Insiders already knew that Karnataka Governor Vajubhai R Vala, an old and close associate of Modi, was going to invite the BJP first. Governors are political appointees, and Vala had served under Modi as his finance minister in the state of Gujarat. In fact, in 2001, when Modi was an unknown member, Vala vacated his constituency so Modi could stand for election. Modi never forgot the favor and Vala remained one of his closest political associates.

Top sources in the BJP had already confirmed to Asia Times that the governor would invite the BJP to form a government after the tight poll result. In fact, even before the official communique arrived, the BJP’s state Twitter handle had broken the news about Yeddyurappa being invited to be sworn in. The BJP promptly deleted the tweet, but the Governor’s perceived neutrality was already thin.

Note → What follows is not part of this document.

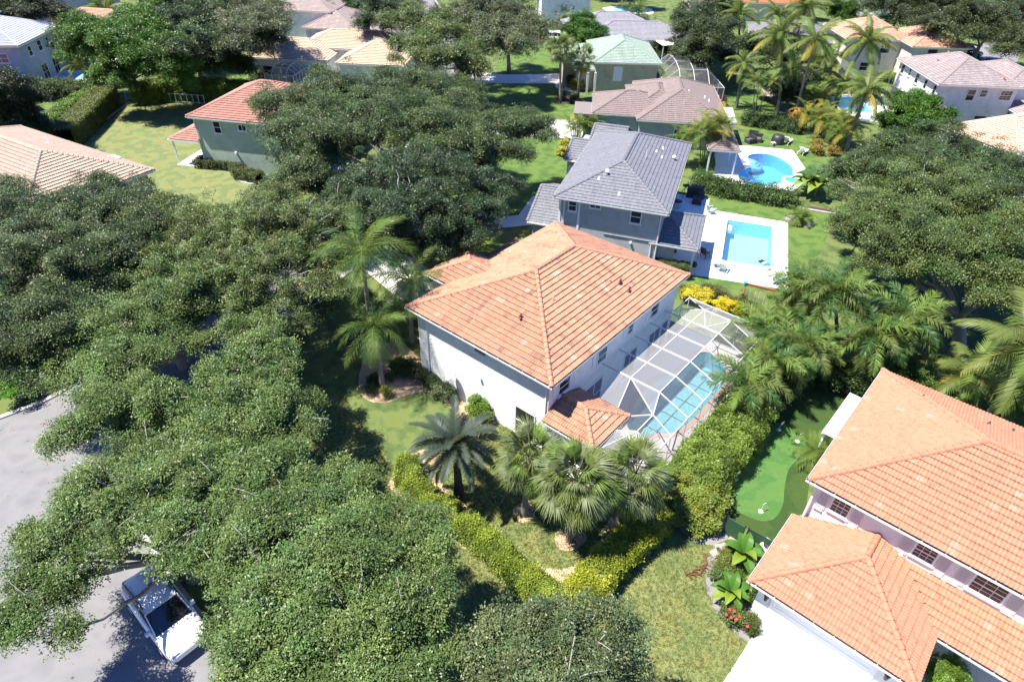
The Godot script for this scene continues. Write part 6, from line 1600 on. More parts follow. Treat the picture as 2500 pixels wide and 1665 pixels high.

Vala followed constitutional tradition of calling upon the single largest party to form government, although the same constitutional norm was discarded, ironically, when the BJP was allowed to return to power in the states of Goa, Manipur and Meghalaya when it had far lesser numbers.

In the state of Goa, Governor Mridula Sinha did not invite the Congress, which was the single largest party, to rule; she allowed the BJP to form government. And in Manipur, where the Congress also emerged as the single largest party, the BJP managed to take office with the support of other MLAs in the state.

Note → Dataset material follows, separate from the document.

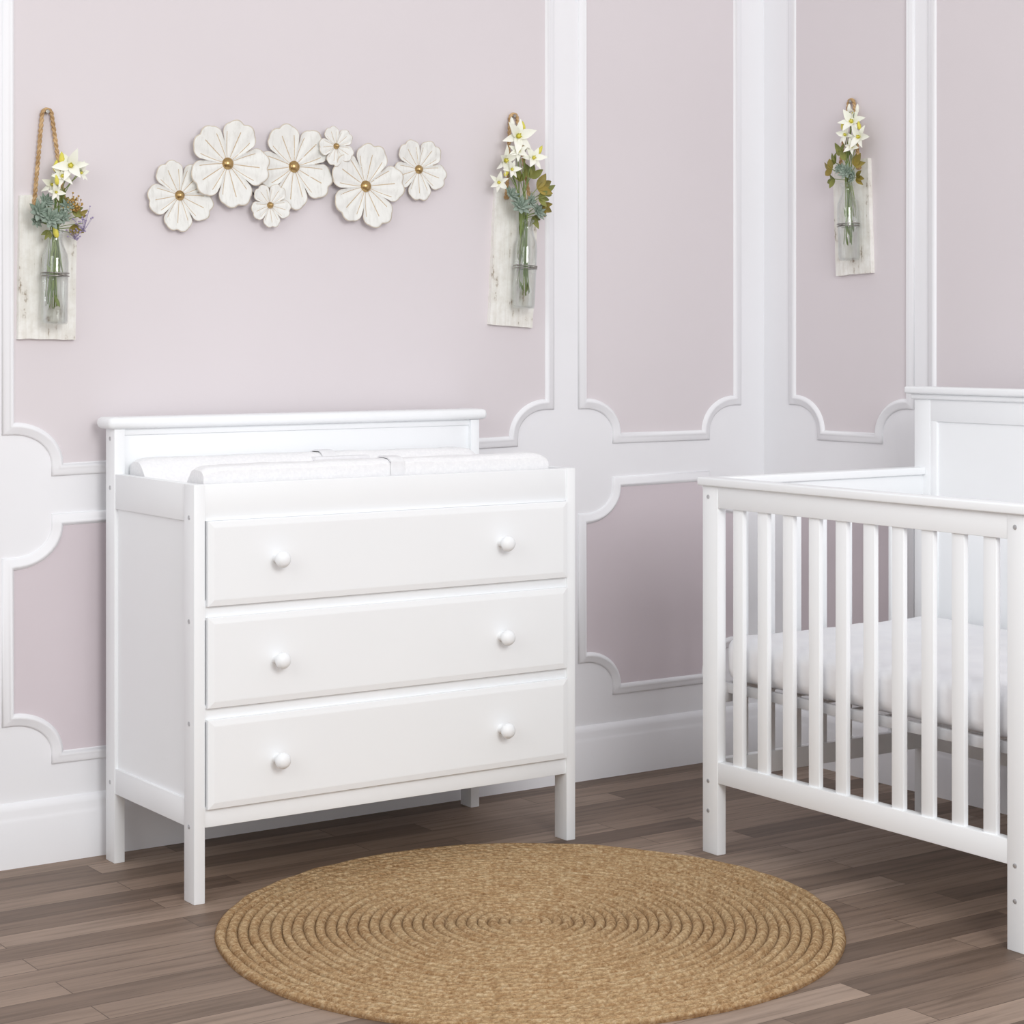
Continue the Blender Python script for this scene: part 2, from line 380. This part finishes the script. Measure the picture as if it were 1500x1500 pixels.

BJP president Amit Shah is known for sharp political strategies, and the party is confident they will drum up the numbers to achieve a majority. The BJP needs eight MLAs and two Congress MLAs, Anand Singh and Pratapgouda Patil, have already “gone missing”. Singh, it seems, has switched to the BJP, while Patil was whisked away on a private jet.

After the invitation from the Governor, the BJP swung into action. Federal Ministers Prakesh Javadekar, Dharmendra Pradhan and JP Nadda, plus Yeddyurappa and other state leaders were working on options that include MLAs from the Congress and the JD(S) being absent when the trust vote is conducted; that would reduce the mark required for a simple majority.

When Asia Times contacted Congress leader Ghulam Nabi Azad on the governor’s move, Azad said: “It is an unconstitutional decision taken by the governor. The governor is bound under the constitutional and legal provisions to invite the Congress-JD(S) coalition to form government. The Congress [coalition] has a clear majority.” He said the Congress would keep pushing its legal options.

Murlidhar Rao, in charge of the Karnataka BJP, told Asia Times: “We are the single largest party. How can the Congress and the JD(S) even think about forming the government? They should not insult people’s mandate. The Governor is following the Constitution.”

Asked about claims of “horse trading” (bribing MLAs) to get a majority, Rao said: “There is no question of horse trading at all. We will prove the majority. It will happen in the natural course as MLAs know it favors the state to extend support for a stable and clean government. A lot of MLAs are upset with the ‘unethical marriage of convenience’ between the Congress and the JD(S).”

Drumming up a majority

Curiously, the Attorney General, who appeared on behalf of the federal government during the post-midnight hearing in the Supreme Court, made a shocking submission. He argued that if MLAs switch sides before they take an oath in the state assembly, then the anti-defection law would not apply. The Court immediately observed that this was a “preposterous” suggestion. In other words, this would legalize the bribing of newly-elected MLAs.

For now, the BJP has 15 days to find six or eight more MLAs, unless the Supreme Court blocks its capacity to do that tomorrow. Curiously, the Court sought to see the letters that the BJP submitted to the governor, as Vala invited the BJP to take office on the basis of those letters. But the Court gave the BJP more than 24 hours to produce the letters. A key point, which will be contested, is the fact that while the Congress and the JD-S already has a majority MLAs, the BJP’s letters did not mention any numbers.

Top sources from the BJP said: “We will prove a majority as some Lingayat MLAs from the Congress and some Vokkaliga caste MLAs from the JD(S) are in touch with us.”

All eyes are now on Governor Vala, a known RSS (Rashtriya Seva Sangh, the Hindu organization) and BJP veteran, who had in 2001 vacated his seat of Rajkot (West) for Narendra Modi. The rest, as they say, is history, and Modi went on to become the chief minister of Gujarat and then prime minister.

When BJP leaders sent Modi to Gujarat in 2001, no MLA was interested initially in vacating their seat for Modi. Amit Shah and Modi went to Vala’s house to ask him to vacate the Rajkot seat, and he resigned immediately. As chief minister, Modi gave Vala the most important portfolios – finance, revenue, employment and labor. He holds the record for presenting the state budget in the Gujarat Legislative Assembly: 18 times as Finance Minister. He was also Speaker of the Gujarat Assembly in Modi’s last tenure as chief minister.

Very few people know that after taking oath as prime minister, Modi called Vala to his official residence for dinner. During the dinner, Modi recalled his old days with him and said: “You supported me a lot in Gujarat.” Modi ensured that Vala was appointed as the governor of Karnataka, a key state then held by the Congress party.

For now, the Congress and JD-S leaders are holding their MLAs in resorts to prevent any poaching by the BJP. But the harm to India’s constitutional and ethical political framework has already been done.